(Entries with scene source code)
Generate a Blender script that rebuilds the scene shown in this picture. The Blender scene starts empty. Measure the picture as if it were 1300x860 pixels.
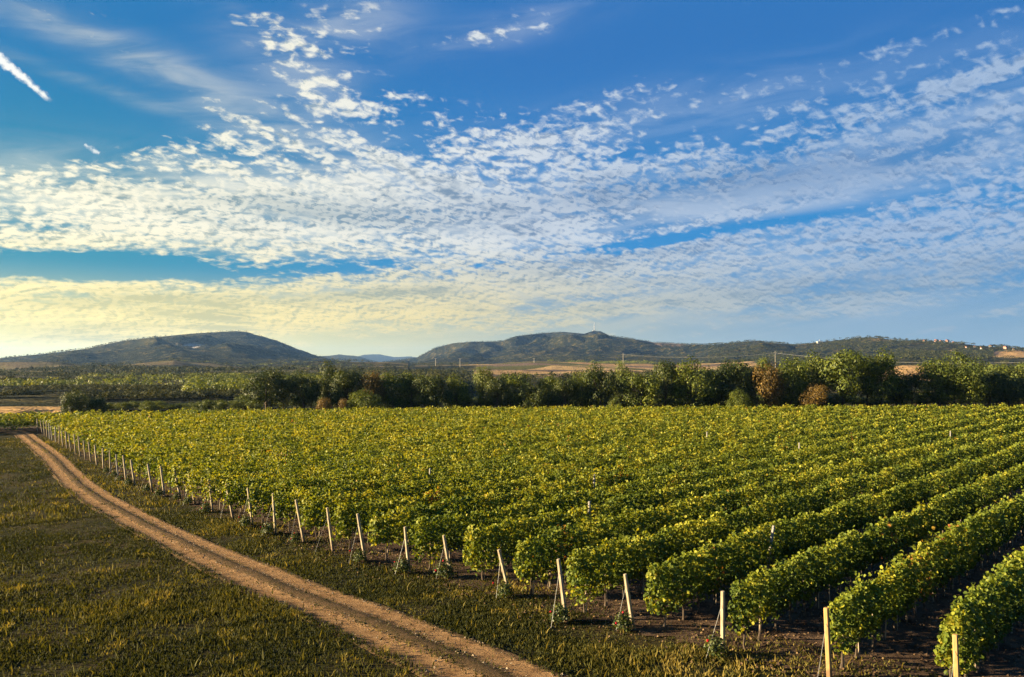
import bpy, math, random
import numpy as np
R = math.radians
random.seed(7)
rng = np.random.default_rng(11)
SC = bpy.context.scene
COL = SC.collection

# ---------------------------------------------------------------- camera, world, sun, exposure
F = 1000.0          # focal length in photograph pixels (1300 wide)
CAMH = 8.4
PITCH = math.atan(35 / F)
cd = bpy.data.cameras.new('camera'); cam = bpy.data.objects.new('camera', cd); COL.objects.link(cam)
cd.sensor_width = 36; cd.lens = 36 * F / 1300; cd.clip_start = 0.1; cd.clip_end = 60000
cam.location = (0, 0, CAMH); cam.rotation_euler = (R(90) + PITCH, 0, 0)
SC.camera = cam
SUN_AZ, SUN_EL = R(-92), R(14)     # measured from +Y towards +X
EXPOSURE = 2.4
ALB = .76            # all base colours were picked on one scale and share this factor
HAZE = 4.3e-5
K = 1 / (.05 * 2 ** EXPOSURE)      # sky radiance that displays as 1.0
SC.view_settings.view_transform = 'Standard'; SC.view_settings.look = 'None'
SC.view_settings.exposure = EXPOSURE; SC.view_settings.gamma = 1
SC.cycles.use_denoising = True; SC.cycles.denoising_prefilter = 'NONE'
SC.cycles.max_bounces = 6; SC.cycles.diffuse_bounces = 3; SC.cycles.transmission_bounces = 4
SC.cycles.volume_bounces = 0; SC.cycles.sample_clamp_indirect = 4
sd = bpy.data.lights.new('sun', 'SUN'); sun = bpy.data.objects.new('sun', sd); COL.objects.link(sun)
sd.energy = 5.0; sd.angle = R(0.6); sd.color = (1.0, 0.78, 0.46)
_d = (math.sin(SUN_AZ) * math.cos(SUN_EL), math.cos(SUN_AZ) * math.cos(SUN_EL), math.sin(SUN_EL))
from mathutils import Vector, Matrix
sun.rotation_euler = Vector(_d).to_track_quat('Z', 'Y').to_euler()
sun.location = (-60, 0, 60)


class E:
    """small expression builder for math nodes"""
    def __init__(s, nt, sock): s.nt = nt; s.s = sock
    def _op(s, op, *a, clamp=False):
        n = s.nt.nodes.new('ShaderNodeMath'); n.operation = op; n.use_clamp = clamp
        for i, v in enumerate((s,) + a):
            if isinstance(v, E): s.nt.links.new(v.s, n.inputs[i])
            else: n.inputs[i].default_value = v
        return E(s.nt, n.outputs[0])
    def __add__(s, o): return s._op('ADD', o)
    def __sub__(s, o): return s._op('SUBTRACT', o)
    def __rsub__(s, o): return (s * -1) + o
    def __mul__(s, o): return s._op('MULTIPLY', o)
    __rmul__ = __mul__; __radd__ = __add__
    def __truediv__(s, o): return s._op('DIVIDE', o)
    def pow(s, o): return s._op('POWER', o)
    def max(s, o): return s._op('MAXIMUM', o)
    def min(s, o): return s._op('MINIMUM', o)
    def abs(s): return s._op('ABSOLUTE')
    def clamp(s): return s._op('ADD', 0.0, clamp=True)
    def smooth(s, a, b):
        n = s.nt.nodes.new('ShaderNodeMapRange'); n.interpolation_type = 'SMOOTHSTEP'
        s.nt.links.new(s.s, n.inputs[0]); n.inputs[1].default_value = a; n.inputs[2].default_value = b
        n.inputs[3].default_value = 0; n.inputs[4].default_value = 1
        return E(s.nt, n.outputs[0])


def noise(nt, vec, scale, detail=4, rough=0.55, dist=0.0, kind='FBM'):
    n = nt.nodes.new('ShaderNodeTexNoise'); n.noise_dimensions = '3D'
    n.inputs['Scale'].default_value = scale; n.inputs['Detail'].default_value = detail
    n.inputs['Roughness'].default_value = rough; n.inputs['Distortion'].default_value = dist
    if vec is not None: nt.links.new(vec, n.inputs['Vector'])
    return E(nt, n.outputs[0])


def combine(nt, x, y, z=0.0):
    n = nt.nodes.new('ShaderNodeCombineXYZ')
    for i, v in enumerate((x, y, z)):
        if isinstance(v, E): nt.links.new(v.s, n.inputs[i])
        else: n.inputs[i].default_value = v
    return n.outputs[0]


def mixc(nt, fac, a, b):
    n = nt.nodes.new('ShaderNodeMix'); n.data_type = 'RGBA'; n.clamp_factor = True
    if isinstance(fac, E): nt.links.new(fac.s, n.inputs[0])
    else: n.inputs[0].default_value = fac
    for i, v in ((6, a), (7, b)):
        if isinstance(v, tuple): n.inputs[i].default_value = (*v[:3], 1)
        else: nt.links.new(v, n.inputs[i])
    return n.outputs[2]


def ramp(nt, fac, stops, interp='LINEAR'):
    n = nt.nodes.new('ShaderNodeValToRGB'); cr = n.color_ramp; cr.interpolation = interp
    while len(cr.elements) < len(stops): cr.elements.new(0.5)
    for e, (p, c) in zip(cr.elements, stops): e.position = p; e.color = (*c, 1)
    nt.links.new(fac.s if isinstance(fac, E) else fac, n.inputs[0])
    return n.outputs[0]


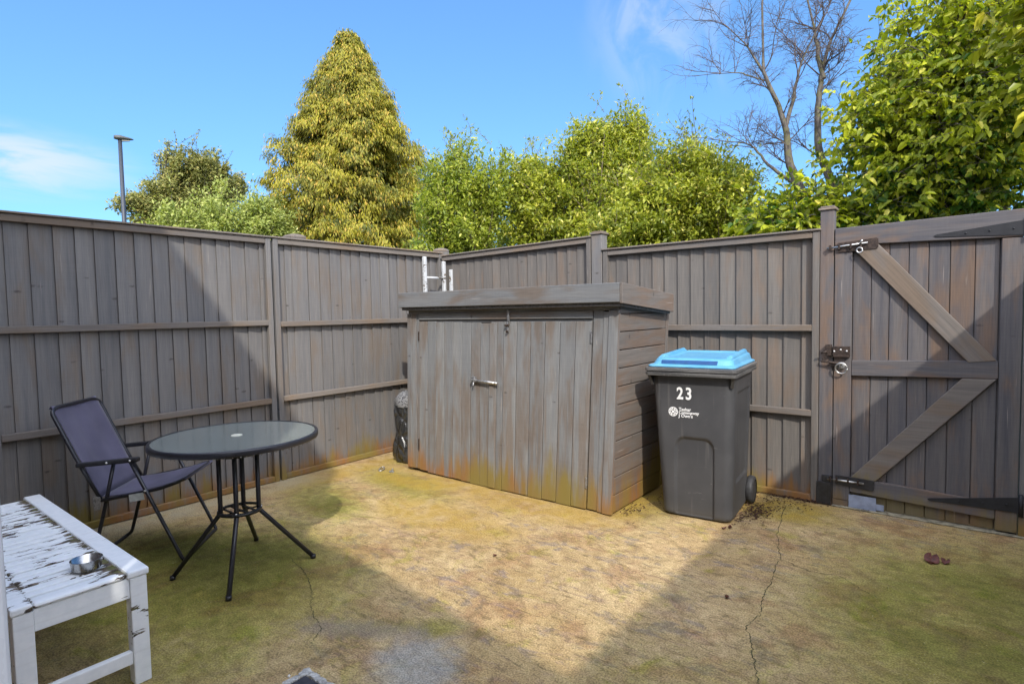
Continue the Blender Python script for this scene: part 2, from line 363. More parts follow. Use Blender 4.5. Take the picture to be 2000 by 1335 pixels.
def yard_ground():
    t = NT('mossy_concrete'); P = t.geo.outputs['Position']; X, Y, Z = t.sep(P)
    def blob(cx, cy, rx, ry, rot=0):
        m = t.n.new('ShaderNodeMapping'); m.vector_type = 'TEXTURE'
        m.inputs['Location'].default_value = (cx, cy, 0); m.inputs['Rotation'].default_value = (0, 0, R(rot)); m.inputs['Scale'].default_value = (rx, ry, 1)
        t.lk(P, m.inputs[0]); l = t.n.new('ShaderNodeVectorMath'); l.operation = 'LENGTH'; t.lk(m.outputs[0], l.inputs[0])
        return l.outputs['Value']
    n1 = t.noise(P, 1.3, 5, .6, .3); n2 = t.noise(P, 5.5, 5, .6, .6); n3 = t.noise(P, 26, 4, .65); n4 = t.noise(P, 130, 3, .6)
    sw = t.noise(t.mapping(P, (3.0, 9, 1), rot=(0, 0, R(28))), 1, 6, .62, 2.2)           # brush / trowel swirls
    gl = t.noise(t.mapping(P, (14, 44, 1), rot=(0, 0, R(-52))), 1, 4, .6, 1.0)
    c = t.mix(t.ramp(n1, .35, .66), (.39, .275, .128), (.48, .36, .195))
    c = t.mix(t.ramp(sw, .50, .68, 0, .85), c, (.31, .215, .135))                                # bare brown-grey concrete
    c = t.mix(t.math('MULTIPLY', t.ramp(t.math('ADD', n2, t.math('MULTIPLY', sw, .4)), .74, .86), .75), c, (.245, .195, .16))
    c = t.mix(t.math('MULTIPLY', t.ramp(gl, .54, .66), .62), c, (.15, .115, .06))
    c = t.mix(t.math('MULTIPLY', t.ramp(gl, .44, .34), .35), c, (.50, .38, .215))
    # moss: thicker to the left, along the shed and fences, and to the right of the bin
    def near(d, a, b): return t.ramp(d, a, b)
    zone = None
    for args, amt in (((-3.3, 1.35, 1.35, 1.0, 10), .41), ((-3.9, 2.5, .75, .42, -20), .30), ((-2.6, .95, .7, .45, 0), .24), ((.1, 3.2, 1.0, 1.7, 0), .32),
                      ((-.95, 4.25, .55, .3, 0), .22), ((-3.7, 3.15, .9, .35, -8), .32), ((-1.75, 3.95, .35, .8, 0), .24), ((-.6, 1.6, .8, .9, 0), .20), ((-1.85, 1.75, .18, .12, 30), .25), ((-2.05, 1.62, .3, .1, 40), .18), ((-3.55, 2.0, .5, .3, 0), .2)):
        f = t.ramp(blob(*args), 1.1, .25, 0, amt); zone = f if zone is None else t.math('MAXIMUM', zone, f)
    dry = t.ramp(blob(-2.1, 2.7, 1.05, .9, 0), 1.1, .3, 0, .14)
    mo = t.math('SUBTRACT', t.math('ADD', t.math('ADD', t.math('MULTIPLY', n1, .45), t.math('MULTIPLY', n2, .42)), zone), dry)
    mo = t.math('ADD', mo, t.math('MULTIPLY', t.math('SUBTRACT', n3, .5), .28))
    mossc = t.mix(t.ramp(n2, .35, .65), (.245, .215, .045), (.39, .32, .10))
    mossc = t.mix(t.ramp(n3, .38, .62), t.mix(1, mossc, (.66, .72, .62), 'MULTIPLY'), mossc)
    c = t.mix(t.ramp(mo, .40, .80, 0, .88), c, mossc)
    # thick dark moss cushions
    dk = t.math('ADD', mo, t.math('MULTIPLY', t.math('SUBTRACT', sw, .5), .3))
    c = t.mix(t.ramp(dk, .66, .86, 0, .65), c, (.135, .14, .022))
    n5 = t.noise(P, 11, 5, .7, .8); c = t.mix(t.ramp(n5, .35, .65), t.mix(1, c, (.80, .77, .74), 'MULTIPLY'), t.mix(1, c, (1.10, 1.10, 1.08), 'MULTIPLY'))
    n6 = t.noise(P, 3.1, 4, .6, .5); c = t.mix(t.ramp(n6, .50, .66, 0, .75), c, t.mix(1, c, (.80, .68, .70), 'MULTIPLY'))
    n7 = t.noise(t.mapping(P, (1, 1, 1), loc=(7, 3, 0)), 4.2, 5, .65, .8); c = t.mix(t.ramp(n7, .55, .70, 0, .7), c, t.mix(1, c, (.78, .92, .45), 'MULTIPLY'))
    n8 = t.noise(t.mapping(P, (1, 1, 1), loc=(2, 9, 0)), 2.3, 4, .6, .6); c = t.mix(t.ramp(n8, .56, .72, 0, .5), c, t.mix(1, c, (1.25, 1.22, 1.25), 'MULTIPLY'))
    arc = t.n.new('ShaderNodeTexWave'); arc.wave_type = 'RINGS'; arc.rings_direction = 'Z'; arc.inputs['Scale'].default_value = 1.7; arc.inputs['Distortion'].default_value = 9; arc.inputs['Detail'].default_value = 4; arc.inputs['Detail Scale'].default_value = 1.6; t.lk(t.mapping(P, (1, 1, 1), loc=(2.6, -1.2, 0)), arc.inputs['Vector'])
    c = t.mix(t.math('MULTIPLY', t.ramp(arc.outputs['Fac'], .10, .0, 0, .32), t.ramp(n6, .4, .55)), c, (.16, .115, .055))
    # ochre algae next to fences and shed
    oc = None
    for args in ((-3.5, 3.35, 1.2, .42, 4), (-2.4, 3.3, .9, .3, 5), (-1.9, 3.9, .3, .8, 0), (-1.0, 4.3, .5, .4, 0), (-4.4, 3.0, .25, 1.2, 0), (-2.9, 2.75, .9, .35, 0)):
        f = t.ramp(blob(*args), 1.05, .35); oc = f if oc is None else t.math('MAXIMUM', oc, f)
    c = t.mix(t.math('MULTIPLY', oc, t.ramp(n2, .3, .62, .15, .7)), c, (.36, .235, .04))
    # pale strip along the left fence
    st = t.math('MULTIPLY', t.ramp(X, -4.2, -4.5), t.ramp(n2, .3, .6, .25, .8)); st = t.math('MULTIPLY', st, t.ramp(Y, 3.1, 2.5))
    c = t.mix(st, c, (.40, .34, .22))
    # bluish grey cement patch
    gp = t.math('ADD', blob(-1.70, 1.50, .27, .22, -35), t.math('MULTIPLY', t.math('SUBTRACT', n2, .5), 1.3))
    c = t.mix(t.ramp(gp, 1.1, .35, 0, .7), c, t.mix(t.ramp(n3, .4, .6), (.25, .255, .245), (.33, .335, .325)))
    gp2 = t.math('ADD', blob(-2.1, 1.55, .45, .12, 28), t.math('MULTIPLY', t.math('SUBTRACT', n2, .5), 2.0))
    c = t.mix(t.ramp(gp2, 1.0, .3, 0, .55), c, (.225, .19, .16))
    # grit
    v = t.voro(P, 75); w = t.voro(P, 33)
    c = t.mix(t.ramp(n4, .34, .66), t.mix(1, c, (.64, .64, .62), 'MULTIPLY'), t.mix(1, c, (1.26, 1.25, 1.23), 'MULTIPLY'))
    c = t.mix(t.math('MULTIPLY', t.ramp(v, .16, .08), t.ramp(n3, .48, .6)), c, (.52, .45, .32))
    c = t.mix(t.math('MULTIPLY', t.ramp(w, .12, .05), t.ramp(n2, .52, .62)), c, (.07, .06, .03))
    t.col(c); t.rough(.9); t.spec(.2)
    h = t.math('ADD', t.math('ADD', t.math('MULTIPLY', n4, .35), t.math('MULTIPLY', n3, .6)), t.math('ADD', t.math('MULTIPLY', gl, .5), t.math('MULTIPLY', sw, .6)))
    t.bump(h, .38, .009); return t.m
yard_mat = yard_ground()
grass_t = NT('rough_grass'); grass_t.col(grass_t.mix(grass_t.noise(grass_t.geo.outputs['Position'], 2, 5), (.05, .075, .02), (.10, .12, .035))); grass_t.rough(.95); grass_mat = grass_t.m

def leaf_mat(name, lo, hi, tip, trans=.35, rough=.5, tipw=.15):
    t = NT(name); rnd = t.attr(); isl = t.geo.outputs['Random Per Island']
    c = t.mix(rnd, lo, hi); c = t.mix(t.ramp(isl, 1-tipw, 1), c, tip)
    c = t.mix(1, c, t.mix(isl, (.75, .78, .75), (1.2, 1.16, 1.1)), 'MULTIPLY')
    t.col(c); t.rough(rough); t.spec(.4)
    tr = t.n.new('ShaderNodeBsdfTranslucent'); t.lk(t.mix(1, c, (1.25, 1.3, .55), 'MULTIPLY'), tr.inputs[0])
    ms = t.n.new('ShaderNodeMixShader'); ms.inputs[0].default_value = trans
    t.lk(t.p.outputs[0], ms.inputs[1]); t.lk(tr.outputs[0], ms.inputs[2])
    out = t.n['Material Output']; t.lk(ms.outputs[0], out.inputs[0]); return t.m
def bark(name, a, b, lich=None):
    t = NT(name); n = t.noise(t.mapping(t.tc.outputs['Object'], (30, 30, 8)), 1, 4, .6); c = t.mix(t.ramp(n, .35, .65), a, b)
    if lich: c = t.mix(t.ramp(t.noise(t.tc.outputs['Object'], 12, 4, .6), .5, .6), c, lich)
    t.col(c); t.rough(.9); t.bump(n, .5, .01); return t.m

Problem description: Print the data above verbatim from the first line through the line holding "COL = SC.collection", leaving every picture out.

The response:
Generate a Blender script that rebuilds the scene shown in this picture. The Blender scene starts empty. Measure the picture as if it were 1300x860 pixels.
import bpy, math, random
import numpy as np
R = math.radians
random.seed(7)
rng = np.random.default_rng(11)
SC = bpy.context.scene
COL = SC.collection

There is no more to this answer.